John Rossiter has some good advice on how to deal with international publication (there's a PDF of his workshop notes here.) One of the problems he identifies is that academics are too often unable (I would propose unwilling) to "fully understand and analyze typical papers in the top journals" (2). According to Rossiter the vast majority of business school academics cite papers in order to establish very superficial credentials and rarely in order to engage with the theories and methods that ostensibly define their field. If you want to improve your writing skills, he suggests, you may have to improve your reading skills.

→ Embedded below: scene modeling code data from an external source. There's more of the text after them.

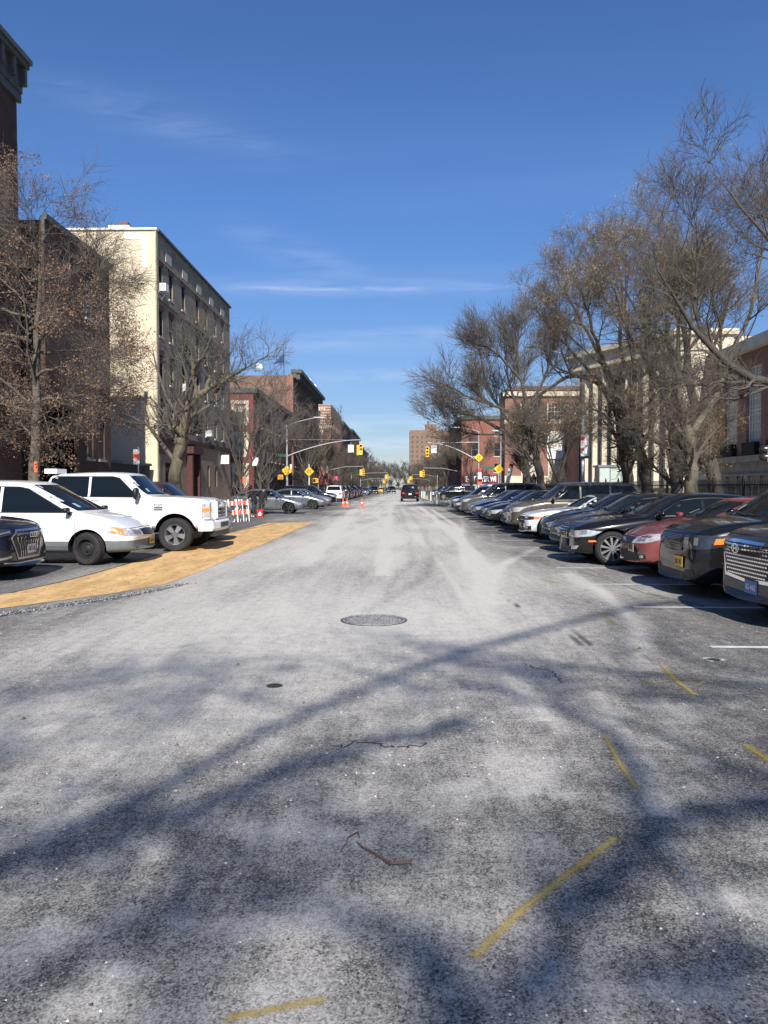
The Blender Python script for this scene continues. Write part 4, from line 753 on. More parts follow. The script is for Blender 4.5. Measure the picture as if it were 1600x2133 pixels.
make_tree('street_tree', 'stout grey tree with a long limb arching left over the lamp post', 'tree', b,
 [([b]+limb((1308,1010,Y),(1303,940,Y),(1296,900,Y),(1290,860,Y)), .28,.23), (limb((1290,865,Y),(1268,815,Y),(1245,790,Y),(1215,778,Y-.5),(1180,785,Y-1.5),(1130,815,Y-3),(1090,850,Y-4)), .19,.03), (limb((1290,865,Y),(1275,800,Y),(1240,720,Y),(1200,650,Y),(1170,590,Y)), .15,.035), (limb((1290,865,Y),(1300,790,Y),(1290,700,Y+1),(1300,600,Y+1),(1280,520,Y+1)), .15,.035), (limb((1290,870,Y),(1330,860,Y-1),(1370,820,Y-2),(1400,800,Y-2)), .09,.03), (limb((1245,790,Y),(1200,740,Y+1),(1150,690,Y+2),(1110,640,Y+3)), .1,.03)], 105, GR, LV, M['barkR'], M['twig'], dens=1.0, tufts=(10000,.10,M['seed'],14))
Y = 54.0; b = at(1133,1060,Y); b.z = .13
make_tree('street_tree', 'slim dark tree leaning left, right-hand one of the pair by the school wing', 'tree', b,
 [([b]+limb((1128,1010,Y),(1120,960,Y),(1108,920,Y),(1102,880,Y)), .30,.24), (limb((1102,885,Y),(1095,830,Y),(1080,770,Y),(1075,700,Y)), .2,.05), (limb((1104,900,Y),(1070,860,Y),(1030,845,Y),(980,830,Y-1),(930,800,Y-2)), .16,.04), (limb((1098,850,Y),(1130,800,Y),(1150,740,Y),(1160,690,Y)), .14,.04), (limb((1108,915,Y),(1150,925,Y-2),(1190,905,Y-3)), .09,.03), (limb((1085,790,Y),(1040,740,Y),(1000,710,Y)), .11,.03)], 106, GR, LW, M['barkR'], M['twig'], dens=1.0, tw=.009, ml=1.5, wig=.1)
Y = 60.0; b = at(1097,1055,Y); b.z = .13
make_tree('street_tree', 'dark tree spreading wide over the road, left-hand one of the pair by the school wing', 'tree', b,
 [([b]+limb((1097,1010,Y),(1094,960,Y),(1090,930,Y)), .32,.26), (limb((1090,935,Y),(1060,905,Y),(1020,880,Y),(970,860,Y),(920,840,Y-2)), .2,.04), (limb((1090,935,Y),(1070,890,Y),(1040,850,Y),(1010,790,Y),(1000,730,Y)), .18,.04), (limb((1090,935,Y),(1085,870,Y),(1060,800,Y),(1050,720,Y)), .18,.04), (limb((1060,905,Y),(1010,905,Y-2),(960,900,Y-3),(920,880,Y-4)), .11,.03)], 107, GR, LW, M['barkR'], M['twig'], dens=1.05, tw=.009, ml=1.5, wig=.1)
# R-near: out of frame trunk, limbs reaching in from the right edge
Y = 17.5; b = Vector((11.6, 17.5, .13))
make_tree('street_tree', 'large bare tree whose limbs reach in from the right edge high above the parked cars', 'tree', b,
 [([b, Vector((11.5,17.5,2.0)), Vector((11.2,17.5,3.2))], .34,.28), ([Vector((11.2,17.5,3.1))]+limb((1640,815,Y),(1590,800,Y),(1535,775,Y-.2),(1470,725,Y-.4),(1420,660,Y-.6),(1392,600,Y-1),(1372,550,Y-1.4),(1360,500,Y-1.6)), .19,.006), ([Vector((11.2,17.5,3.1)), Vector((11.0,17,5))]+limb((1640,560,Y-1),(1575,480,Y-1),(1535,420,Y-1),(1505,350,Y-1),(1490,365,Y-1)), .16,.006), (limb((1535,775,Y),(1480,730,Y+.5),(1440,640,Y+1),(1460,520,Y+1),(1440,420,Y+1)), .09,.006), (limb((1600,800,Y),(1500,795,Y-.5),(1420,805,Y-1),(1360,818,Y-1.5)), .05,.012), ([Vector((11.2,17.5,3.2)), Vector((11.8,18,6)), Vector((11.4,18,7.5)), Vector((10.9,18,8.8))], .18,.03), (limb((1640,560,Y-1),(1605,460,Y),(1592,440,Y),(1596,410,Y)), .08,.006)], 108, GR, [(10,9,.14,.30,.7), (7,6,.3,.55,.8), (6,5,.3,.6,.75), (3,4,.35,.6,.7)], M['barkR'], M['twig'], tw=.0035, wig=.15, dens=1.0, ml=.8)

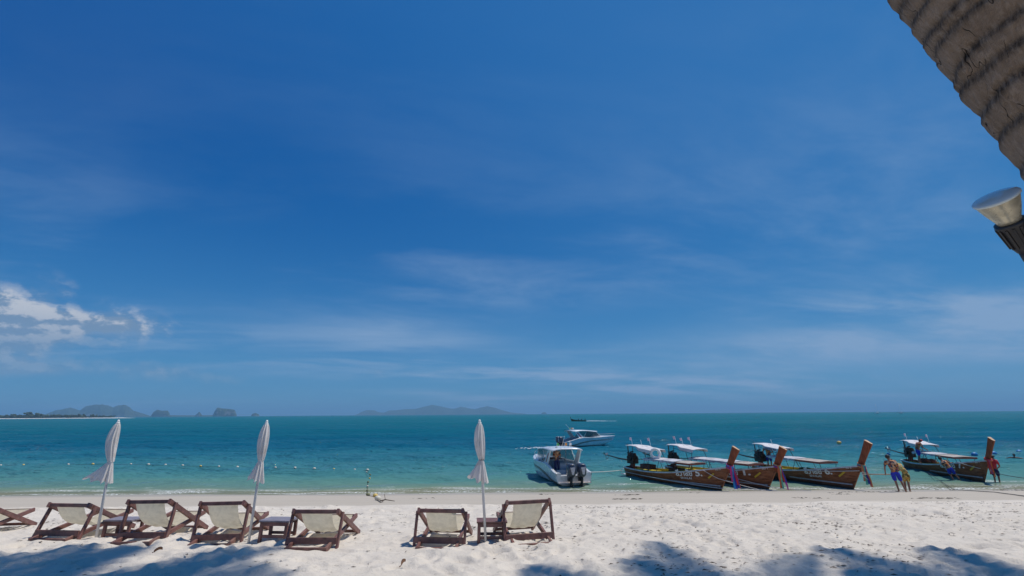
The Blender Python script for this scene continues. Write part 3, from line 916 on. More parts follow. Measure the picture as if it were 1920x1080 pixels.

One way to do this, I often say, is to identify a few pieces of exemplary writing, i.e., major journal papers that you respect and would be willing either to imitate or engage with critically. These are papers that define your field in a very important sense; they articulate your methodological standards and are important indicators of the active state of your theory (see my last post). They also give your editor a sense of how to help you by indicating what you are aiming for.
At the level of the department or research team, Rossiter makes a useful suggestion (4). Try to hold a regular seminar that takes a major article in your field as a point of departure. On this background, someone from your own department should then present some of their recent results. The presenter is thereby forced to make a particular set of empirical results or theoretical considerations relevant within the perspective of an internationally acknowledged peer (one that should of course also be acknowledged by you). Can your own knowledge be articulated in terms provided by another researcher? To what extent? What modifications in the theory or method presented in the major article would be necessary to suit it to your results? How do your results look from the point of view presented in the article? The answers to these sorts of questions are the stuff of a "major article" of your own.
Journals generally publish "new" work, but this does not normally mean especially "original" work. The standard of useful innovation is defined by the existing literature in the field. Creativity in the academic realm lies not just in how we write about what we know, but how we read about what others know.